Opinion
2010-96 K C.
Decided February 8, 2011.
Appeal from an order of the Civil Court of the City of New York, Kings County (Gary Franklin Marton, J.), dated October 16, 2009. The order granted tenant's motion to dismiss the petition in a holdover summary proceeding.
ORDERED that the order is reversed, without costs, and tenant's motion to dismiss the petition is denied.
PRESENT: PESCE, P.J., WESTON and RIOS, JJ.
In this owner-occupancy holdover proceeding ( see Rent Stabilization Code [ 9 NYCRR] § 2524.4 [a]), tenant moved to dismiss the petition on the ground that the notice of nonrenewal was inadequate. The notice of nonrenewal stated, in relevant part:
"Please be advised that the Landlord/Owner of your apartment above indicated, hereby notify [ sic] you that your lease which will expire on 7/31/09 will not be renewed because the Landlord/Owner of the building, below indicated, seeks to recover the apartment for a member of his immediate family (daughter her family), as their primary residence in the City of New York. Menucha Barber (daughter) who is married to Joseph Barber, have [ sic] 2 kids (ages 3 1½ years old), and currently rent an apartment at [address omitted]."
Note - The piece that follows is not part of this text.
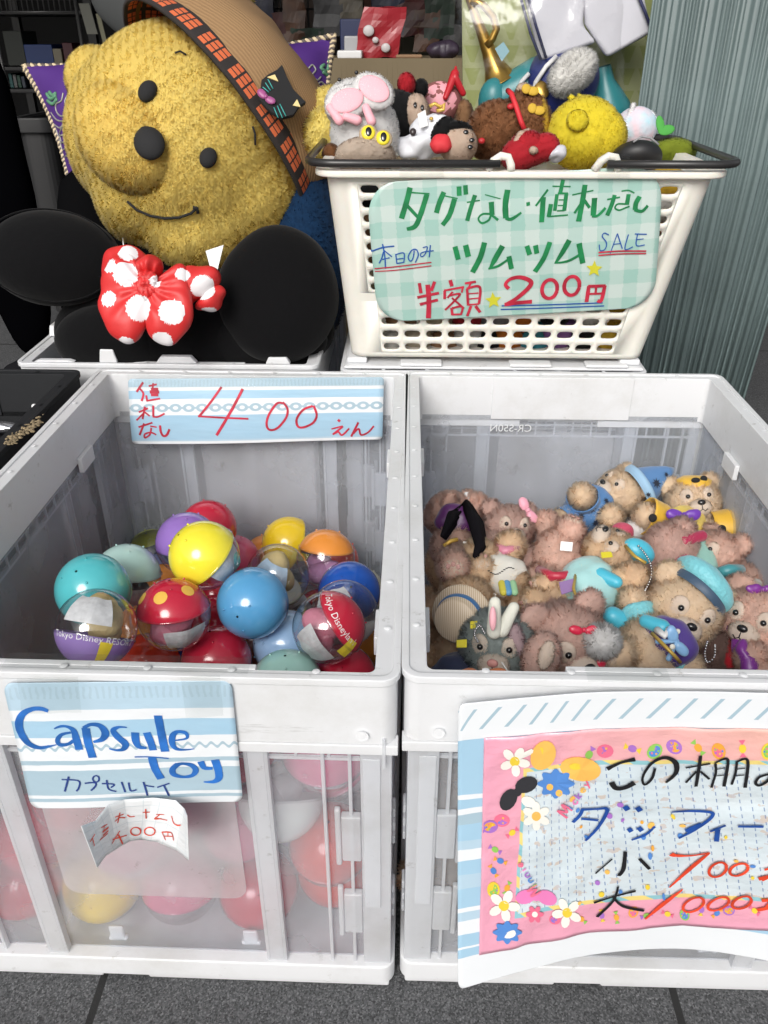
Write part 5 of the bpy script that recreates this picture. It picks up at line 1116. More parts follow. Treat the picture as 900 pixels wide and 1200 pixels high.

Relying on this court's decision in Giancola v Middleton ( 21 Misc 3d 34 ), the Civil Court granted tenant's motion, finding the notice inadequate.
After the parties had submitted their briefs on appeal in this case, the Appellate Division, Second Department, reversed this court's decision in Giancola, stating, in pertinent part ( 73 AD3d 1056, 1057):
"The petitioners' notice of nonrenewal satisfied the requirements of Rent Stabilization Code [ 9 NYCRR] § 2524.2 (b). The notice identified that the ground for recovery of the apartment was its anticipated use by a member of the petitioners' immediate family, and set forth the date by which the apartment was to be vacated ( see Rent Stabilization Code [ 9 NYCRR] § 2524.4 [a] [1]; § 2524.2 [b]). The notice also adequately set forth facts necessary to establish the ground for the vacatur, as it identified the petitioners' son, by name, as the immediate family member who would occupy the apartment as a primary residence, and further stated that recovery of the premises for use by the son was sought in good faith ( see McGoldrick v DeCruz, 195 Misc 2d 414, 415 [2003]; but see Hirsch v Stewart , 63 AD3d 74 [2009]). Further evidentiary matters are more appropriately explored in discovery or at trial ( see McGoldrick v DeCruz, 195 Misc 2d at 415)."
Under the standard set forth in Matter of Giancola v Middleton ( 73 AD3d 1056 ), the notice of nonrenewal in the instant case is adequate. Accordingly, the order is reversed and tenant's motion to dismiss the petition is denied.
Pesce, P.J., Weston and Rios, JJ., concur.